> _Objective_
Write out the whole listing word for word.

> _Source excerpt_
┄┄┄┄┄┄┄┄┄┄┄┄┄┄┄┄┄┄┄┄

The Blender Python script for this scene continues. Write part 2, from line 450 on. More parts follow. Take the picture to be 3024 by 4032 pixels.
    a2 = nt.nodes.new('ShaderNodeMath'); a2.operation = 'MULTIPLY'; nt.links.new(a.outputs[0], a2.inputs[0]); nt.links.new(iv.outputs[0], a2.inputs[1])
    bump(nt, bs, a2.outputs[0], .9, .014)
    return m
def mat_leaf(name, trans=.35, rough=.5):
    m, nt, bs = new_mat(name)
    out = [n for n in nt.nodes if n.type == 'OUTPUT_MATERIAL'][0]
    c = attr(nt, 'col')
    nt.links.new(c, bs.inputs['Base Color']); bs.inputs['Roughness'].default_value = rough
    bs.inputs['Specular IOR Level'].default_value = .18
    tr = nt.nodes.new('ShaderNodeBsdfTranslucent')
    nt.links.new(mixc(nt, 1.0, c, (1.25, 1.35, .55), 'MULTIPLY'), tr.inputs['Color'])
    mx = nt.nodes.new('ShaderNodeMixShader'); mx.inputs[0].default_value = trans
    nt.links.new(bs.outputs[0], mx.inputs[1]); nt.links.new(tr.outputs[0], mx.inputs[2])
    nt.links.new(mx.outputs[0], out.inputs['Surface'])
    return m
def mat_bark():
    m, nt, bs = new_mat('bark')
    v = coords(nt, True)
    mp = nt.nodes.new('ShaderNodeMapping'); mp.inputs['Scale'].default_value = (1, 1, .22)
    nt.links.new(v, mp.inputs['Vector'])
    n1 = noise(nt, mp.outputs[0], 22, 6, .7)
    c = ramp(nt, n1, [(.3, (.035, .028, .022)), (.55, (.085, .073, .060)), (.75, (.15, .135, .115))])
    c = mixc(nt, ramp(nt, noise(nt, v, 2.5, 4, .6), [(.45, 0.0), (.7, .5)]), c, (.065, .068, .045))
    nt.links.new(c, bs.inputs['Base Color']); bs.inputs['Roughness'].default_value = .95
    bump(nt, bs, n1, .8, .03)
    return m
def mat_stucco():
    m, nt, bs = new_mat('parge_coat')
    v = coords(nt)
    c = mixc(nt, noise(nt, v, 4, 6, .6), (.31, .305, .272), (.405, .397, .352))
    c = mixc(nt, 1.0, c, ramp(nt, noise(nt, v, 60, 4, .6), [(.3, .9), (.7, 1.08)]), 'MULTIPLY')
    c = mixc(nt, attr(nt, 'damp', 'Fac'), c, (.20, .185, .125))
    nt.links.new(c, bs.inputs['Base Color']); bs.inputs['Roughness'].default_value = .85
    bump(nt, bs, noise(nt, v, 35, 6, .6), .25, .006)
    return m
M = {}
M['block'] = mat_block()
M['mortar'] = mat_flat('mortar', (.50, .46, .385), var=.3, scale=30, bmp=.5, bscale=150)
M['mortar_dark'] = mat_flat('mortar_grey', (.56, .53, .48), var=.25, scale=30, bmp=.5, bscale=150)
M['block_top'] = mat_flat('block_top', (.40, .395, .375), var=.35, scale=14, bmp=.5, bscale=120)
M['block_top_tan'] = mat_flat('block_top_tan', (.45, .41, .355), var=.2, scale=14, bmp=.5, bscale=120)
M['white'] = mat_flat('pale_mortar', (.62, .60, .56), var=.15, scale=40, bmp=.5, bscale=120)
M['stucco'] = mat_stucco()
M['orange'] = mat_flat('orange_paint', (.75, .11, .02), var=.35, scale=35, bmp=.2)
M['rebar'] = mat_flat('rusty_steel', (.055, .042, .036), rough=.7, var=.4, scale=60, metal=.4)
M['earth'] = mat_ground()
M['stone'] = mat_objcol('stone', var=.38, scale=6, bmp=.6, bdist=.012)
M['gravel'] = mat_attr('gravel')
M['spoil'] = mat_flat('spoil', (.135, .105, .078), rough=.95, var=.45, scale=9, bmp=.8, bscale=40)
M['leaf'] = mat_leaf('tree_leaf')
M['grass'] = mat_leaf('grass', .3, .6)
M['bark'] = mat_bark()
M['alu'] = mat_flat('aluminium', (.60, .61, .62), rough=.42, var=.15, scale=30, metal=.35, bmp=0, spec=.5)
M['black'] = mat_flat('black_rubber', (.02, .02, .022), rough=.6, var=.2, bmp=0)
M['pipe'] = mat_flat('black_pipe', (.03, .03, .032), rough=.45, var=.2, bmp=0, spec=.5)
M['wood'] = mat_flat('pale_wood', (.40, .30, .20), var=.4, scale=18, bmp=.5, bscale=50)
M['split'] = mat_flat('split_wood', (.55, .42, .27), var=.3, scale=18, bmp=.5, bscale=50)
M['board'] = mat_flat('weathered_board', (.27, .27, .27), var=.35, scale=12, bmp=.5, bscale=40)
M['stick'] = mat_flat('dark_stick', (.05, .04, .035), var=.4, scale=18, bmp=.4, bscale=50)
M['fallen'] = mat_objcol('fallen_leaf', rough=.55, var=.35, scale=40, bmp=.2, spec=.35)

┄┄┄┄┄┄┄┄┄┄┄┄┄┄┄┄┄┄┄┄

> _Output_
The Blender Python script for this scene continues. Write part 2, from line 450 on. More parts follow. Take the picture to be 3024 by 4032 pixels.
    a2 = nt.nodes.new('ShaderNodeMath'); a2.operation = 'MULTIPLY'; nt.links.new(a.outputs[0], a2.inputs[0]); nt.links.new(iv.outputs[0], a2.inputs[1])
    bump(nt, bs, a2.outputs[0], .9, .014)
    return m
def mat_leaf(name, trans=.35, rough=.5):
    m, nt, bs = new_mat(name)
    out = [n for n in nt.nodes if n.type == 'OUTPUT_MATERIAL'][0]
    c = attr(nt, 'col')
    nt.links.new(c, bs.inputs['Base Color']); bs.inputs['Roughness'].default_value = rough
    bs.inputs['Specular IOR Level'].default_value = .18
    tr = nt.nodes.new('ShaderNodeBsdfTranslucent')
    nt.links.new(mixc(nt, 1.0, c, (1.25, 1.35, .55), 'MULTIPLY'), tr.inputs['Color'])
    mx = nt.nodes.new('ShaderNodeMixShader'); mx.inputs[0].default_value = trans
    nt.links.new(bs.outputs[0], mx.inputs[1]); nt.links.new(tr.outputs[0], mx.inputs[2])
    nt.links.new(mx.outputs[0], out.inputs['Surface'])
    return m
def mat_bark():
    m, nt, bs = new_mat('bark')
    v = coords(nt, True)
    mp = nt.nodes.new('ShaderNodeMapping'); mp.inputs['Scale'].default_value = (1, 1, .22)
    nt.links.new(v, mp.inputs['Vector'])
    n1 = noise(nt, mp.outputs[0], 22, 6, .7)
    c = ramp(nt, n1, [(.3, (.035, .028, .022)), (.55, (.085, .073, .060)), (.75, (.15, .135, .115))])
    c = mixc(nt, ramp(nt, noise(nt, v, 2.5, 4, .6), [(.45, 0.0), (.7, .5)]), c, (.065, .068, .045))
    nt.links.new(c, bs.inputs['Base Color']); bs.inputs['Roughness'].default_value = .95
    bump(nt, bs, n1, .8, .03)
    return m
def mat_stucco():
    m, nt, bs = new_mat('parge_coat')
    v = coords(nt)
    c = mixc(nt, noise(nt, v, 4, 6, .6), (.31, .305, .272), (.405, .397, .352))
    c = mixc(nt, 1.0, c, ramp(nt, noise(nt, v, 60, 4, .6), [(.3, .9), (.7, 1.08)]), 'MULTIPLY')
    c = mixc(nt, attr(nt, 'damp', 'Fac'), c, (.20, .185, .125))
    nt.links.new(c, bs.inputs['Base Color']); bs.inputs['Roughness'].default_value = .85
    bump(nt, bs, noise(nt, v, 35, 6, .6), .25, .006)
    return m
M = {}
M['block'] = mat_block()
M['mortar'] = mat_flat('mortar', (.50, .46, .385), var=.3, scale=30, bmp=.5, bscale=150)
M['mortar_dark'] = mat_flat('mortar_grey', (.56, .53, .48), var=.25, scale=30, bmp=.5, bscale=150)
M['block_top'] = mat_flat('block_top', (.40, .395, .375), var=.35, scale=14, bmp=.5, bscale=120)
M['block_top_tan'] = mat_flat('block_top_tan', (.45, .41, .355), var=.2, scale=14, bmp=.5, bscale=120)
M['white'] = mat_flat('pale_mortar', (.62, .60, .56), var=.15, scale=40, bmp=.5, bscale=120)
M['stucco'] = mat_stucco()
M['orange'] = mat_flat('orange_paint', (.75, .11, .02), var=.35, scale=35, bmp=.2)
M['rebar'] = mat_flat('rusty_steel', (.055, .042, .036), rough=.7, var=.4, scale=60, metal=.4)
M['earth'] = mat_ground()
M['stone'] = mat_objcol('stone', var=.38, scale=6, bmp=.6, bdist=.012)
M['gravel'] = mat_attr('gravel')
M['spoil'] = mat_flat('spoil', (.135, .105, .078), rough=.95, var=.45, scale=9, bmp=.8, bscale=40)
M['leaf'] = mat_leaf('tree_leaf')
M['grass'] = mat_leaf('grass', .3, .6)
M['bark'] = mat_bark()
M['alu'] = mat_flat('aluminium', (.60, .61, .62), rough=.42, var=.15, scale=30, metal=.35, bmp=0, spec=.5)
M['black'] = mat_flat('black_rubber', (.02, .02, .022), rough=.6, var=.2, bmp=0)
M['pipe'] = mat_flat('black_pipe', (.03, .03, .032), rough=.45, var=.2, bmp=0, spec=.5)
M['wood'] = mat_flat('pale_wood', (.40, .30, .20), var=.4, scale=18, bmp=.5, bscale=50)
M['split'] = mat_flat('split_wood', (.55, .42, .27), var=.3, scale=18, bmp=.5, bscale=50)
M['board'] = mat_flat('weathered_board', (.27, .27, .27), var=.35, scale=12, bmp=.5, bscale=40)
M['stick'] = mat_flat('dark_stick', (.05, .04, .035), var=.4, scale=18, bmp=.4, bscale=50)
M['fallen'] = mat_objcol('fallen_leaf', rough=.55, var=.35, scale=40, bmp=.2, spec=.35)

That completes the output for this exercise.